Shareholders also have reason to be concerned when a talented manager is replaced by a like-minded and skilled individual who has taken on too many offerings.

Who else left?
It's quite disconcerting when a successful fund loses several members of its management team along with its lead manager. Recent exoduses at Sentinel and Columbia are cases in point.

When longtime lead manager Scott Brayman left Sentinel Small Company A (SAGWX) in September, analysts David O'Neil and trader Deborah Healy departed along with him, leaving analyst Chuck Schwartz as the sole remaining member of the team. In response, Sentinel promoted Schwartz to manager, moved a former analyst back to the team and has plans to hire another analyst soon.
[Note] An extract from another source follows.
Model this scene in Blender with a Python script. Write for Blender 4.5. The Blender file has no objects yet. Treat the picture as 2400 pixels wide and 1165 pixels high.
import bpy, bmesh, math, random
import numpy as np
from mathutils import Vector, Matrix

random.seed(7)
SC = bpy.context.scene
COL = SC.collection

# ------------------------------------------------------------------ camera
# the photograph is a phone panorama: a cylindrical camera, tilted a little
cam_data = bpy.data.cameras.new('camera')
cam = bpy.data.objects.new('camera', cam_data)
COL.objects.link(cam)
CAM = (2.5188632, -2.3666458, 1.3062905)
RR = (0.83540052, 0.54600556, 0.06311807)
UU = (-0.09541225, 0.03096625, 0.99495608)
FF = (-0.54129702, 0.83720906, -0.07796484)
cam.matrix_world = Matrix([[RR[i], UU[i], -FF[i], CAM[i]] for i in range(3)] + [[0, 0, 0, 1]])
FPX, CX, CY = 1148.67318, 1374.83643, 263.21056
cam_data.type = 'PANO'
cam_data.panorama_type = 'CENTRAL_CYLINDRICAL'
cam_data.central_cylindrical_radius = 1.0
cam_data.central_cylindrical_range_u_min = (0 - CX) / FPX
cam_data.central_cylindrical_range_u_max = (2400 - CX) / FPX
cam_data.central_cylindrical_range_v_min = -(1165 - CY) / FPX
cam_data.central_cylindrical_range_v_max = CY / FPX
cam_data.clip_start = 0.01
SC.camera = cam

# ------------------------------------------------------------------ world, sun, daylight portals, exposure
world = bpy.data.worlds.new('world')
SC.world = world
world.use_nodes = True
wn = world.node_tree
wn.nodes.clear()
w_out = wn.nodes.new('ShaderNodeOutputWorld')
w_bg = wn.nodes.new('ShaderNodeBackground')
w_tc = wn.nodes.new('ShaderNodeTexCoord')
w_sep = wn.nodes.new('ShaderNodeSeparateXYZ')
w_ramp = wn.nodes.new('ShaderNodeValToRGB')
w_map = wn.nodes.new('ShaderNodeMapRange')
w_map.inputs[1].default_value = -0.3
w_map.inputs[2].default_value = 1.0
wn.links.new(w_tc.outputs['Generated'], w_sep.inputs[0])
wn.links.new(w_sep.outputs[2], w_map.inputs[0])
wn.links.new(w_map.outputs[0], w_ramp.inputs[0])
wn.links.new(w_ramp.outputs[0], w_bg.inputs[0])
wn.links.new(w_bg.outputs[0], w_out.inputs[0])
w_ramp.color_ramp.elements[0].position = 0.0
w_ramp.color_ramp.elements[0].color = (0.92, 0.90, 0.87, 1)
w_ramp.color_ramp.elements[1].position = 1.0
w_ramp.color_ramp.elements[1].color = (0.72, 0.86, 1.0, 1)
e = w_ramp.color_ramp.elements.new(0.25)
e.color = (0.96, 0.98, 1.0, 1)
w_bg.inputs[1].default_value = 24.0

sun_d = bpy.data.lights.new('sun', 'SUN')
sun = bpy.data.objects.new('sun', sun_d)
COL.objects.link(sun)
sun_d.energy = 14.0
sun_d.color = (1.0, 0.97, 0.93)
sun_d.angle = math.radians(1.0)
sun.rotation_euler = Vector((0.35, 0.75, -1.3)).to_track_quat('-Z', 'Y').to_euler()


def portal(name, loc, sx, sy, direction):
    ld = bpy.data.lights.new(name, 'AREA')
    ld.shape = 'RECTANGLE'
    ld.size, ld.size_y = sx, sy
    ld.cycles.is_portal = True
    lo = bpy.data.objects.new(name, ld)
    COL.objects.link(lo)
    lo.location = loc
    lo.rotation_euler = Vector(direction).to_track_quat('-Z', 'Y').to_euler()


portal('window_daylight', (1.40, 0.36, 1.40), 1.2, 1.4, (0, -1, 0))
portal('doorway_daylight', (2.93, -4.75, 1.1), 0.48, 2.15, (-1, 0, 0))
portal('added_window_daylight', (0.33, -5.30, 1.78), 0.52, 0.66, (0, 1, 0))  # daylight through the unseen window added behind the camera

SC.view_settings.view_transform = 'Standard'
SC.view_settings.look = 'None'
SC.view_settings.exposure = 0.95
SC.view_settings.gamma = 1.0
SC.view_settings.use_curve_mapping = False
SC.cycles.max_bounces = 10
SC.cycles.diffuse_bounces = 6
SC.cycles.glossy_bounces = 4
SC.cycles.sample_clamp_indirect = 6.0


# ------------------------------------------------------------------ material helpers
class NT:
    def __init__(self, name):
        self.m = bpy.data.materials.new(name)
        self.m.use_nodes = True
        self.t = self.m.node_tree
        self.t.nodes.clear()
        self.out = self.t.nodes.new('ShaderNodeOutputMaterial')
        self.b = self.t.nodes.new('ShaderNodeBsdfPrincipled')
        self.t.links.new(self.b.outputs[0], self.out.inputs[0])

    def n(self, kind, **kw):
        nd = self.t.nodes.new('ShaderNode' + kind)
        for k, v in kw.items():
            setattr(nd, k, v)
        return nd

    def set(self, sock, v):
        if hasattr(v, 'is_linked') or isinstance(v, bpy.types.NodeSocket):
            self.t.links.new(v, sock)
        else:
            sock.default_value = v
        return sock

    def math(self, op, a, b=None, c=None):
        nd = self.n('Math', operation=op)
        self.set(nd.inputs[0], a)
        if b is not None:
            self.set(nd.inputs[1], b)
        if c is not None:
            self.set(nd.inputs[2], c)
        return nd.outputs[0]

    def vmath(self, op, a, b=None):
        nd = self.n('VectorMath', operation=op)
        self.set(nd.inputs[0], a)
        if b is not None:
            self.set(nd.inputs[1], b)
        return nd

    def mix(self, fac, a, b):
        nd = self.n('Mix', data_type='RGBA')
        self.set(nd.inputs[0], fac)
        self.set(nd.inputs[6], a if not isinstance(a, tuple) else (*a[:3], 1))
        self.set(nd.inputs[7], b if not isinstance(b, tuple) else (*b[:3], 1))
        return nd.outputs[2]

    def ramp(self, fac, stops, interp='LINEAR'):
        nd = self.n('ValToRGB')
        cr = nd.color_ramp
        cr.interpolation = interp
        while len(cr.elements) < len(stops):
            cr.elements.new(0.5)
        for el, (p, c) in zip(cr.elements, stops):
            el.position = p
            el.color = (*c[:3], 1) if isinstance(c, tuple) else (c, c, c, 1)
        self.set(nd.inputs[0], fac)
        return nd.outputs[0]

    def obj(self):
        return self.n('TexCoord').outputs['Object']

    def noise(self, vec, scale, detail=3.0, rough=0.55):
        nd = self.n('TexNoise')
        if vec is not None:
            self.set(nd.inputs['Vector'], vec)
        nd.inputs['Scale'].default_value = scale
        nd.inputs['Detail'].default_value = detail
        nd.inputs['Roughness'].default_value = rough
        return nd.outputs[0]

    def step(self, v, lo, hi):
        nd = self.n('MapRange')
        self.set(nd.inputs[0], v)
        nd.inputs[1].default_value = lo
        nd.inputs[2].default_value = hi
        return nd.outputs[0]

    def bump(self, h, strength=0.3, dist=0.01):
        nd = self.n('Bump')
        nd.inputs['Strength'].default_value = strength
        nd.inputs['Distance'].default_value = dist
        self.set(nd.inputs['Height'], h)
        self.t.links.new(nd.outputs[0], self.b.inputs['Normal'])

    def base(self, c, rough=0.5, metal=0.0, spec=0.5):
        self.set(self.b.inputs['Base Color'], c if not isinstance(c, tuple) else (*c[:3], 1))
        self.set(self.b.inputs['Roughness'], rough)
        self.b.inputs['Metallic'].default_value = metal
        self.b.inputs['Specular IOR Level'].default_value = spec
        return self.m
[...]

Manager Rick Johnson took three of his four analysts with him when he left Columbia Small Cap Growth (CMSCX) and Columbia Mid Cap Growth (CLSPX) in June to start his own asset-management firm. The remaining analyst and a former tech analyst now run the funds, along with four newly hired analysts.

Too many cooks
Finally, it's downright alarming when a manager change follows quickly on the heels of one or more previous changes. Credit Suisse International Focus (WPMFX) is an example. That fund has had four lead managers since opening in 1997. Strategy adjustments and the absorption of two sibling funds have added to the turmoil there.

These guidelines should provide helpful context for evaluating negative manager changes. That said, each manager transition should be analyzed individually in the end, and shareholders should always carefully examine their tax situation and all their options before they consider selling any fund.